WAN Optimization is another option if CoS is unable to unravel the predicament. Not only compression, accelerations in the appliances can also be carried out by WAN optimization, which increases the throughput and mitigates network latency. Optimization also does mitigate packet loss and minimize retransmits by layering on some error-correction logic. Bulk transfers are speeded up by WAN optimization, which improves the capability of data back up. What it also does is it improves the response times for interactive applications such as databases, reduces bandwidth costs, and presents the opportunity to centralize file storage and consolidate servers. Some analyst firms even indicate that WAN optimization can decrease link utilization from 80 to 40 percent through caching and compression.

Closing Thoughts

Enterprise Back-up technology has evolved significantly from the days of tape cartridges, robotic loaders, storage racks, and offsite vaulting services. With data deduplication, low-cost high capacity disk arrays, and server virtualization, backup technology has advanced significantly. There are numerous backup solutions in the marketplace and innovation is making them more cost effective while increasing performance. Adopting the latest in enterprise backup technology is absolutely the right thing to do.
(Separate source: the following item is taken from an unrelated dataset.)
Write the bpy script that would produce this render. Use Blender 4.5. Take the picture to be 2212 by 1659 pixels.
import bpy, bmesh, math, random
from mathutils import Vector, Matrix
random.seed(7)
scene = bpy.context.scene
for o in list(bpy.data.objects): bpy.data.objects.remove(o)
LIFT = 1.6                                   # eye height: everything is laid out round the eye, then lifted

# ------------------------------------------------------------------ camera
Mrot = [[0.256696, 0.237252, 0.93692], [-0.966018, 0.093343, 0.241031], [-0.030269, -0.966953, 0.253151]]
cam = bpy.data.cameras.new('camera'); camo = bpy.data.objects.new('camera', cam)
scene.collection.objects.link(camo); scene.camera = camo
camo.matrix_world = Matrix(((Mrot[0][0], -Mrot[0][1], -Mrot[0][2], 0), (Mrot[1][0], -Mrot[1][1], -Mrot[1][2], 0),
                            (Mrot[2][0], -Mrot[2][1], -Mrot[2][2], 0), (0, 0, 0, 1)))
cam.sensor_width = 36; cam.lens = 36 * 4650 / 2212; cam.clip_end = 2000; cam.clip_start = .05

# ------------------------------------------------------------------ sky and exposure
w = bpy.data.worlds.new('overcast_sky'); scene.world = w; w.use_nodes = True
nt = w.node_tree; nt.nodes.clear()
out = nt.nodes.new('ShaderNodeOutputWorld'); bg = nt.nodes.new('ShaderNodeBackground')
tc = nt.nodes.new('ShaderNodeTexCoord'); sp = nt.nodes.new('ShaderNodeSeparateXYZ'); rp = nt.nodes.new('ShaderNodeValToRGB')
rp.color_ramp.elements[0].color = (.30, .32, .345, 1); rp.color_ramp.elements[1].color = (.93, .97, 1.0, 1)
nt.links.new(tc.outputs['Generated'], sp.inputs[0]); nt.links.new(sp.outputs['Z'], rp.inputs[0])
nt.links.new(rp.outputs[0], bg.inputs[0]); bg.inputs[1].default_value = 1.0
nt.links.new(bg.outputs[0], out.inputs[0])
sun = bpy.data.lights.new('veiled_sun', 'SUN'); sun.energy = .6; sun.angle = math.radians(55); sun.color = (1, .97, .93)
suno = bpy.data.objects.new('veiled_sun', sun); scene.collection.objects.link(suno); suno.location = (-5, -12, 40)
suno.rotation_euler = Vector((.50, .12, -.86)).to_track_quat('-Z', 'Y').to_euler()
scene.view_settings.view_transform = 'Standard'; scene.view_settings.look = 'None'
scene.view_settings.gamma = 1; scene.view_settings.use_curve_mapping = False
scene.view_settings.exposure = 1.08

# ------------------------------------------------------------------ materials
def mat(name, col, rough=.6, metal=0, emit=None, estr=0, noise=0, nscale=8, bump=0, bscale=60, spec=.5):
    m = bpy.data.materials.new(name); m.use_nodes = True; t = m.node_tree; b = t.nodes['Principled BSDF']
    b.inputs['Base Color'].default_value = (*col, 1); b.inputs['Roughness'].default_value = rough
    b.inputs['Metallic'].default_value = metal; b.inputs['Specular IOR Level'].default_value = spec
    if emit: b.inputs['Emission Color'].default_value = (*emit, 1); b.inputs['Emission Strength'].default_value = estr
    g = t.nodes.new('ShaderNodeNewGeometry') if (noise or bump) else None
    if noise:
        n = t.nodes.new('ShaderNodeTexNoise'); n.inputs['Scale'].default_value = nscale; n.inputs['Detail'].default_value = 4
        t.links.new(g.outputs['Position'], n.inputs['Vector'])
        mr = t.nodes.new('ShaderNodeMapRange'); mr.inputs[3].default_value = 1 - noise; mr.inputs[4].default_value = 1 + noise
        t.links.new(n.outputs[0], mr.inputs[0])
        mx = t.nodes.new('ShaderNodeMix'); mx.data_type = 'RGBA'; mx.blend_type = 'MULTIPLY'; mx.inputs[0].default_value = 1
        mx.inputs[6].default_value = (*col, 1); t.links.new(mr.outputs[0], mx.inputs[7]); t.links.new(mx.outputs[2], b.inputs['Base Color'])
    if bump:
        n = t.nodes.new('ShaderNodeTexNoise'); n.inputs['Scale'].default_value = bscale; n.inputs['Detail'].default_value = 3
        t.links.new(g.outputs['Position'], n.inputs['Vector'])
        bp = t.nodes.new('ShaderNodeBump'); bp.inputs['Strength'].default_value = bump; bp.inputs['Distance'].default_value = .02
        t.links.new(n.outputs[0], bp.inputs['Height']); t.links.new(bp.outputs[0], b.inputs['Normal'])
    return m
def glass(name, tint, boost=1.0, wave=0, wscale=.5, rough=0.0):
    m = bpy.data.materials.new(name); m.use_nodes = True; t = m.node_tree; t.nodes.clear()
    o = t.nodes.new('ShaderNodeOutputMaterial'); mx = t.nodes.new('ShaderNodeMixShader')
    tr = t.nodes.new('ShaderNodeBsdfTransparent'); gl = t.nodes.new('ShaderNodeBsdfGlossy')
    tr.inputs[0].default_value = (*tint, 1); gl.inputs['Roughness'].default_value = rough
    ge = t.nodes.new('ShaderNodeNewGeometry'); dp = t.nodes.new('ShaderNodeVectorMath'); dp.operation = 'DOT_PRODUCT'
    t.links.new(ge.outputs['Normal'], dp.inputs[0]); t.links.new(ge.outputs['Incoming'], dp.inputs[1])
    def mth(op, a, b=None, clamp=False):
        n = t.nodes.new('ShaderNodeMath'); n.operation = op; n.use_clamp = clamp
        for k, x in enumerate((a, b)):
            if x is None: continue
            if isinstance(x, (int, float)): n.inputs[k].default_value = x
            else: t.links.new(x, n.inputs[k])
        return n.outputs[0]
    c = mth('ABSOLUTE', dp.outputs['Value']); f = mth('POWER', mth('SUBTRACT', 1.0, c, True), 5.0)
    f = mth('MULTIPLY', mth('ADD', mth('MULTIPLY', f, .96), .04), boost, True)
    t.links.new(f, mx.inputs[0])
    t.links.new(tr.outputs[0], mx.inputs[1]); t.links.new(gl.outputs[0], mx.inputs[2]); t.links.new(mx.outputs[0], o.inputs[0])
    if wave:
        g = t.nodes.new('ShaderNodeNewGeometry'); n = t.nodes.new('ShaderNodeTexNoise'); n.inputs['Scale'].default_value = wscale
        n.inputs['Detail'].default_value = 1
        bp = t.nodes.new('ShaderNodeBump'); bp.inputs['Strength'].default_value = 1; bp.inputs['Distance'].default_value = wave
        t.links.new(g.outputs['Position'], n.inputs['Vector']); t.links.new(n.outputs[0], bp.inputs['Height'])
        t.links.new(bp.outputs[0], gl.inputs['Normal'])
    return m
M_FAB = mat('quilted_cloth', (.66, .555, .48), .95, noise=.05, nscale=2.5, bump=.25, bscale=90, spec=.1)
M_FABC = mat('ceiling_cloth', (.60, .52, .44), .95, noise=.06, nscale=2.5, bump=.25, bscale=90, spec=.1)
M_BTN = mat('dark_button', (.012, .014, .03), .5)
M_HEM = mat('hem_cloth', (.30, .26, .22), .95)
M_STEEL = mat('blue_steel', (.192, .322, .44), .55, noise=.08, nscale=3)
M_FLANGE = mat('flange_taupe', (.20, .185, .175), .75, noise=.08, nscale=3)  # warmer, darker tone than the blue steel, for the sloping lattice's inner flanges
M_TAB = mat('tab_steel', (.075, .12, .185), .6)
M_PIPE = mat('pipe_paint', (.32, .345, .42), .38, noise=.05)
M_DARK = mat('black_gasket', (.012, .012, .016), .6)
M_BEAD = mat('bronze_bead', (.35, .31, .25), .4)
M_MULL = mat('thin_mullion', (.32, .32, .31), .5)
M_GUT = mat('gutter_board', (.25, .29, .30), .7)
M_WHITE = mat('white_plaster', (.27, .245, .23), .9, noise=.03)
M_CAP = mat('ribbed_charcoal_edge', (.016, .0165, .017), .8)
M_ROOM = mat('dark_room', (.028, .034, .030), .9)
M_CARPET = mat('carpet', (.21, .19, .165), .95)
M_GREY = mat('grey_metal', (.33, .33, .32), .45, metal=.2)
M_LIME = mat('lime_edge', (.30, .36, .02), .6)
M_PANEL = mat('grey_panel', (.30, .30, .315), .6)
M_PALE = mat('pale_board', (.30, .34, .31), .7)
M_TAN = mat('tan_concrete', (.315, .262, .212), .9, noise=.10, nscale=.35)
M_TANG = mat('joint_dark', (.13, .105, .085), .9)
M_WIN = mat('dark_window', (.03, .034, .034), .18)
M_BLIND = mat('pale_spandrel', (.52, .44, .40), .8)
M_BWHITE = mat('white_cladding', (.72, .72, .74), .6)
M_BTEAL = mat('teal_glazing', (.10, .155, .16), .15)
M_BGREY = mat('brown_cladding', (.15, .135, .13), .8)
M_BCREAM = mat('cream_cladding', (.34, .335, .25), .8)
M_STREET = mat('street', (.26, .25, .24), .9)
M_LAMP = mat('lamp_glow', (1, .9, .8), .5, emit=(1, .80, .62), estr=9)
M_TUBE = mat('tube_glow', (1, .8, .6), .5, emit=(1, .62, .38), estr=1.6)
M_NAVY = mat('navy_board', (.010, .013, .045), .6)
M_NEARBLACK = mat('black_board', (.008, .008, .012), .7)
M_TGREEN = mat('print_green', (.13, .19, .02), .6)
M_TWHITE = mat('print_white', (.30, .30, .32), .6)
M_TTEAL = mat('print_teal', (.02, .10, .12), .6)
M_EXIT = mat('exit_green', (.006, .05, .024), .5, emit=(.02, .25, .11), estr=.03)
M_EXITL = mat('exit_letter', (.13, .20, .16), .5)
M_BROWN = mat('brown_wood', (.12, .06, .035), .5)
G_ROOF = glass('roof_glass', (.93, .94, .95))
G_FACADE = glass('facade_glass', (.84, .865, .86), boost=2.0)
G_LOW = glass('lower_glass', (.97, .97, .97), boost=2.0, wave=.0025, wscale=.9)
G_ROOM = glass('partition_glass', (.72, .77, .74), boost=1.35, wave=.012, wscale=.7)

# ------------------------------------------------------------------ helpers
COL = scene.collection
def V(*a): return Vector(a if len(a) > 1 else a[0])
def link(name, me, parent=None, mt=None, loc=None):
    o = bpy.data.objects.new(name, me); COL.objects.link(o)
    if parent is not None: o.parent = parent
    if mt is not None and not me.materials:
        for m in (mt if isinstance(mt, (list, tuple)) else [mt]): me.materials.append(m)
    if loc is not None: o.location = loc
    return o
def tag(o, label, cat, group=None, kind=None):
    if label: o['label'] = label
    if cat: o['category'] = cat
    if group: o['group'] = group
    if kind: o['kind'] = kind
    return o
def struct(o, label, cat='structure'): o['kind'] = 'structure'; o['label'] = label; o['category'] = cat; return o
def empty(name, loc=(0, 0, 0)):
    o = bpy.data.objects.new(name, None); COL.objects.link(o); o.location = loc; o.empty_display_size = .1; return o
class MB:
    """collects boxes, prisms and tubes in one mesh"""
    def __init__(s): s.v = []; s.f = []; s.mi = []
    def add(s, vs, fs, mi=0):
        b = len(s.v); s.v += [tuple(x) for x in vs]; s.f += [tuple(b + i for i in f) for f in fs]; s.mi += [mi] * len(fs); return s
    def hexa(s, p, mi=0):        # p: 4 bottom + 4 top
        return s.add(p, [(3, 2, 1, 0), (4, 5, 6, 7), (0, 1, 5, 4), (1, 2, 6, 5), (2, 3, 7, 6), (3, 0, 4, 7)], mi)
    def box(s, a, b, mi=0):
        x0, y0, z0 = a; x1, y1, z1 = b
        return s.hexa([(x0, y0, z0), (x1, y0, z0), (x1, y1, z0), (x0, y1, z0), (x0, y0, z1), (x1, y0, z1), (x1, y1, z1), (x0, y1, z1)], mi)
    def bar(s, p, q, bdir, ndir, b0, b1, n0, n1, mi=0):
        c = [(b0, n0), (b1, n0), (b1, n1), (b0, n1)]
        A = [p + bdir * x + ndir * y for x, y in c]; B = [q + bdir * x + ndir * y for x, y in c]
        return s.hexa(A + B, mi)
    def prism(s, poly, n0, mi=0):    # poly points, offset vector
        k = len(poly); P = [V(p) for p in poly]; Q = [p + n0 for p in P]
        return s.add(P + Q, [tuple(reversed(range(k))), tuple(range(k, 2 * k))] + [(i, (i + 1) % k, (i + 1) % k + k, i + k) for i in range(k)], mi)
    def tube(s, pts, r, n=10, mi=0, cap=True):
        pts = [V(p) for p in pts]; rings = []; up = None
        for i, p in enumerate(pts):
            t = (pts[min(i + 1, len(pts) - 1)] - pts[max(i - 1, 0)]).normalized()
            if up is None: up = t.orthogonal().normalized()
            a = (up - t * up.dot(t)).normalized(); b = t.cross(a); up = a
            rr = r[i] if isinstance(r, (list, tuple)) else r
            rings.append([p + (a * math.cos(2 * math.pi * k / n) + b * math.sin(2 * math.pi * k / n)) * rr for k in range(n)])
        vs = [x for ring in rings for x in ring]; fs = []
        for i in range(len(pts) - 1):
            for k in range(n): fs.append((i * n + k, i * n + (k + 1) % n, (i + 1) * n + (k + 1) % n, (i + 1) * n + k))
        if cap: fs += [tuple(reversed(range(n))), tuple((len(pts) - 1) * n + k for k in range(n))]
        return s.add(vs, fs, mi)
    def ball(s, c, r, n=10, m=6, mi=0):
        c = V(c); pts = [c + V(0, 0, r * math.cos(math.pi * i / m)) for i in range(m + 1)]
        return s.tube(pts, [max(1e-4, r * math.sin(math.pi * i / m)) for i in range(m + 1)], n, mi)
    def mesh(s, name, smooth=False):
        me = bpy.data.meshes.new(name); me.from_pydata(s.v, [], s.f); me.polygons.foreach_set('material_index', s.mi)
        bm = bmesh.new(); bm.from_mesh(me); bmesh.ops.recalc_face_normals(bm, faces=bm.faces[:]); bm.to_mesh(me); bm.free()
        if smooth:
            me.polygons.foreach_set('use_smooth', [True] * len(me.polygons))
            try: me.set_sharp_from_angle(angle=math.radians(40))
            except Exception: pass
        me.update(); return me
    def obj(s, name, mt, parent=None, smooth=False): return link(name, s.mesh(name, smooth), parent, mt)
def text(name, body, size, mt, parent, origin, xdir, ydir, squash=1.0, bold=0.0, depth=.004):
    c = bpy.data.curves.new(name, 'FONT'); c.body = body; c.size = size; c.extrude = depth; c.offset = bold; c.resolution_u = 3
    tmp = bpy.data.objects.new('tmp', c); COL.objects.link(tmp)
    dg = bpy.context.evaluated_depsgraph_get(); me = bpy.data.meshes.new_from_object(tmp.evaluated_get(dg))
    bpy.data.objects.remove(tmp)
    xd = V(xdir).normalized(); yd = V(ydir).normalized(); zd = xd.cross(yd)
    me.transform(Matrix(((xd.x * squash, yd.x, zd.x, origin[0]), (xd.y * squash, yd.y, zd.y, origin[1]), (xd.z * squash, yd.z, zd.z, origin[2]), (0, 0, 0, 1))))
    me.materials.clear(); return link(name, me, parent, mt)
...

But before that you as an organization must build a strong foundation that considers the integration of job scheduling with backup scheduling. After consolidating on this foundation, think through all of the backup scenarios in terms of common use cases and design backup patterns to support them. Leveraging a short list of standard design patterns will increase quality and performance, which are key

drivers for adopting the remote data backup technology. It makes sense that organizations are eager to migrate to the latest in enterprise backup technology, it is a no brainer!